◆ What you will do ◆
Repeat the full listing below verbatim and keep the images out.

* Start Data block *

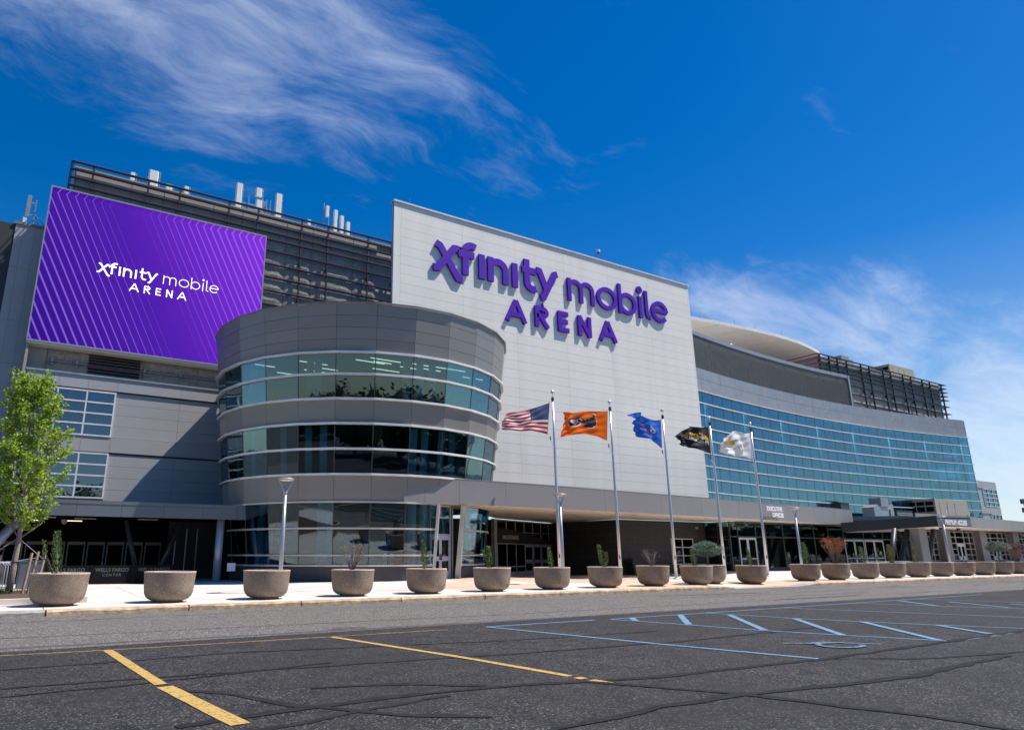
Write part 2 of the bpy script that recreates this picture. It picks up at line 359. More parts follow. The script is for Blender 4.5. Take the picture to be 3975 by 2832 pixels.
# ------------------------------------------------------------------ ground, road, parking lot
tag(MB().box(-1500, 1500, -1500, 1500, -0.30, -0.05).build('ground', M['ground']), 'wide flat ground round the arena', None, None, 'structure')
road = tag(MB().box(-120, 320, 14.35, 21.78, -0.05, 0.0).build('road', M['asphalt']), 'worn light grey asphalt road along the kerb', None, None, 'structure')
lot = tag(MB().box(-120, 320, -45, 14.35, -0.05, 0.0).build('parking_lot', M['lot']), 'dark asphalt parking lot with yellow and blue lines', None, None, 'structure')
def strip(name, pts, w, mat, parent, z=0.004, jitter=0.0, w_end=None):
    P = []; n = len(pts)
    dense = []
    for (a, b) in zip(pts, pts[1:]):
        k = max(1, int(math.hypot(b[0]-a[0], b[1]-a[1])/0.35)) if jitter else 1
        for i in range(k): dense.append((a[0]+(b[0]-a[0])*i/k, a[1]+(b[1]-a[1])*i/k))
    dense.append(pts[-1]); m = MB(); vs = []
    for i, p in enumerate(dense):
        a = dense[max(0, i-1)]; b = dense[min(len(dense)-1, i+1)]
        d = Vector((b[0]-a[0], b[1]-a[1])); d.normalize(); nn = Vector((-d.y, d.x))
        ww = w if w_end is None else w+(w_end-w)*i/max(1, len(dense)-1)
        j = [random.uniform(-1, 1)*jitter for _ in range(3)]
        q = Vector(p)+nn*j[2]*0.8
        vs += [(*(q-nn*(ww/2+j[0])), z), (*(q+nn*(ww/2+j[1])), z)]
    m.add(vs, [(2*i, 2*i+2, 2*i+3, 2*i+1) for i in range(len(dense)-1)])
    return m.build(name, mat, parent)
def line(pts, w, mat=None, z=0.004, name='painted_line', j=0.004): return strip(name, pts, w, mat or M['yellow'], lot, z, j)
M['yellow_worn'] = paint('worn_yellow_paint', (0.50, 0.32, 0.10), (0.05, 0.047, 0.045), 0.50)
line([(-3.5, 14.05), (0.17, 13.86), (1.62, 13.70), (5.6, 13.55)], 0.05, M['yellow_worn'], 0.003)
line([(5.6, 13.55), (8.4, 13.47)], 0.045, M['yellow_worn'])
line([(1.72, 13.62), (1.90, 9.8)], 0.155, M['yellow'], 0.008); line([(1.905, 9.62), (2.155, 7.19)], 0.20, M['yellow'], 0.008)
line([(5.72, 13.46), (6.40, 9.7), (6.66, 7.6)], 0.13, M['yellow'], 0.008); line([(6.67, 7.47), (6.68, 7.34)], 0.14, M['yellow'], 0.008); line([(6.69, 7.22), (6.74, 6.92)], 0.15, M['yellow'], 0.008)
line([(9.42, 13.50), (12.7, 13.48)], 0.10, M['blue']); line([(13.2, 13.44), (20.4, 13.48), (25.3, 13.54), (34, 13.6)], 0.085, M['blue'])
line([(9.45, 13.42), (10.33, 9.4), (11.02, 6.78)], 0.12, M['blue'], 0.008)
line([(13.15, 13.36), (13.40, 12.5), (14.0, 9.84), (14.6, 8.3), (15.30, 6.85)], 0.10, M['blue'], 0.008)
line([(16.78, 13.4), (17.29, 11.23), (17.85, 9.74), (18.5, 8.38), (19.28, 7.05)], 0.10, M['blue'], 0.008)
line([(20.38, 13.4), (21.82, 10.04), (22.9, 7.6)], 0.10, M['blue'], 0.008)
line([(24.4, 13.45), (25.15, 11.47), (26.3, 9.2), (27.2, 7.4)], 0.10, M['blue'], 0.008)
line([(28.4, 13.5), (29.4, 11.0), (31.0, 7.8)], 0.10, M['blue'], 0.008)
for a, b in (((13.86, 13.36), (13.36, 12.75)), ((15.66, 13.35), (13.70, 11.45)), ((16.75, 12.62), (14.10, 9.80)), ((17.2, 11.05), (14.52, 8.34)), ((17.83, 9.75), (15.26, 6.95)), ((18.43, 8.39), (17.38, 6.95)),
             ((26.91, 13.33), (25.25, 11.4)), ((27.69, 12.1), (26.3, 9.9)), ((28.3, 10.6), (27.0, 8.0))):
    line([a, b], 0.16, M['blue'], 0.012)
line([(15.33, 6.78), (18.55, 6.82)], 0.12, M['blue'], 0.004)
# worn wheelchair symbol
sym = MB()
def arc(cx, cy, rx, ry, a0, a1, n): return [(cx+rx*math.cos(R(a0+(a1-a0)*i/n)), cy+ry*math.sin(R(a0+(a1-a0)*i/n))) for i in range(n+1)]
for pts, w in ((arc(12.95, 7.52, 0.42, 0.33, 20, 330, 22), 0.10), ([(12.32, 8.22), (12.72, 7.92), (13.25, 7.72), (13.68, 7.20)], 0.09), ([(12.62, 7.98), (13.15, 7.9)], 0.08)):
    strip('wheelchair_symbol', pts, w, M['blue_worn'], lot, 0.013 + 0.004*random.random())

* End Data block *

◆ Correct answer ◆
Write part 2 of the bpy script that recreates this picture. It picks up at line 359. More parts follow. The script is for Blender 4.5. Take the picture to be 3975 by 2832 pixels.
# ------------------------------------------------------------------ ground, road, parking lot
tag(MB().box(-1500, 1500, -1500, 1500, -0.30, -0.05).build('ground', M['ground']), 'wide flat ground round the arena', None, None, 'structure')
road = tag(MB().box(-120, 320, 14.35, 21.78, -0.05, 0.0).build('road', M['asphalt']), 'worn light grey asphalt road along the kerb', None, None, 'structure')
lot = tag(MB().box(-120, 320, -45, 14.35, -0.05, 0.0).build('parking_lot', M['lot']), 'dark asphalt parking lot with yellow and blue lines', None, None, 'structure')
def strip(name, pts, w, mat, parent, z=0.004, jitter=0.0, w_end=None):
    P = []; n = len(pts)
    dense = []
    for (a, b) in zip(pts, pts[1:]):
        k = max(1, int(math.hypot(b[0]-a[0], b[1]-a[1])/0.35)) if jitter else 1
        for i in range(k): dense.append((a[0]+(b[0]-a[0])*i/k, a[1]+(b[1]-a[1])*i/k))
    dense.append(pts[-1]); m = MB(); vs = []
    for i, p in enumerate(dense):
        a = dense[max(0, i-1)]; b = dense[min(len(dense)-1, i+1)]
        d = Vector((b[0]-a[0], b[1]-a[1])); d.normalize(); nn = Vector((-d.y, d.x))
        ww = w if w_end is None else w+(w_end-w)*i/max(1, len(dense)-1)
        j = [random.uniform(-1, 1)*jitter for _ in range(3)]
        q = Vector(p)+nn*j[2]*0.8
        vs += [(*(q-nn*(ww/2+j[0])), z), (*(q+nn*(ww/2+j[1])), z)]
    m.add(vs, [(2*i, 2*i+2, 2*i+3, 2*i+1) for i in range(len(dense)-1)])
    return m.build(name, mat, parent)
def line(pts, w, mat=None, z=0.004, name='painted_line', j=0.004): return strip(name, pts, w, mat or M['yellow'], lot, z, j)
M['yellow_worn'] = paint('worn_yellow_paint', (0.50, 0.32, 0.10), (0.05, 0.047, 0.045), 0.50)
line([(-3.5, 14.05), (0.17, 13.86), (1.62, 13.70), (5.6, 13.55)], 0.05, M['yellow_worn'], 0.003)
line([(5.6, 13.55), (8.4, 13.47)], 0.045, M['yellow_worn'])
line([(1.72, 13.62), (1.90, 9.8)], 0.155, M['yellow'], 0.008); line([(1.905, 9.62), (2.155, 7.19)], 0.20, M['yellow'], 0.008)
line([(5.72, 13.46), (6.40, 9.7), (6.66, 7.6)], 0.13, M['yellow'], 0.008); line([(6.67, 7.47), (6.68, 7.34)], 0.14, M['yellow'], 0.008); line([(6.69, 7.22), (6.74, 6.92)], 0.15, M['yellow'], 0.008)
line([(9.42, 13.50), (12.7, 13.48)], 0.10, M['blue']); line([(13.2, 13.44), (20.4, 13.48), (25.3, 13.54), (34, 13.6)], 0.085, M['blue'])
line([(9.45, 13.42), (10.33, 9.4), (11.02, 6.78)], 0.12, M['blue'], 0.008)
line([(13.15, 13.36), (13.40, 12.5), (14.0, 9.84), (14.6, 8.3), (15.30, 6.85)], 0.10, M['blue'], 0.008)
line([(16.78, 13.4), (17.29, 11.23), (17.85, 9.74), (18.5, 8.38), (19.28, 7.05)], 0.10, M['blue'], 0.008)
line([(20.38, 13.4), (21.82, 10.04), (22.9, 7.6)], 0.10, M['blue'], 0.008)
line([(24.4, 13.45), (25.15, 11.47), (26.3, 9.2), (27.2, 7.4)], 0.10, M['blue'], 0.008)
line([(28.4, 13.5), (29.4, 11.0), (31.0, 7.8)], 0.10, M['blue'], 0.008)
for a, b in (((13.86, 13.36), (13.36, 12.75)), ((15.66, 13.35), (13.70, 11.45)), ((16.75, 12.62), (14.10, 9.80)), ((17.2, 11.05), (14.52, 8.34)), ((17.83, 9.75), (15.26, 6.95)), ((18.43, 8.39), (17.38, 6.95)),
             ((26.91, 13.33), (25.25, 11.4)), ((27.69, 12.1), (26.3, 9.9)), ((28.3, 10.6), (27.0, 8.0))):
    line([a, b], 0.16, M['blue'], 0.012)
line([(15.33, 6.78), (18.55, 6.82)], 0.12, M['blue'], 0.004)
# worn wheelchair symbol
sym = MB()
def arc(cx, cy, rx, ry, a0, a1, n): return [(cx+rx*math.cos(R(a0+(a1-a0)*i/n)), cy+ry*math.sin(R(a0+(a1-a0)*i/n))) for i in range(n+1)]
for pts, w in ((arc(12.95, 7.52, 0.42, 0.33, 20, 330, 22), 0.10), ([(12.32, 8.22), (12.72, 7.92), (13.25, 7.72), (13.68, 7.20)], 0.09), ([(12.62, 7.98), (13.15, 7.9)], 0.08)):
    strip('wheelchair_symbol', pts, w, M['blue_worn'], lot, 0.013 + 0.004*random.random())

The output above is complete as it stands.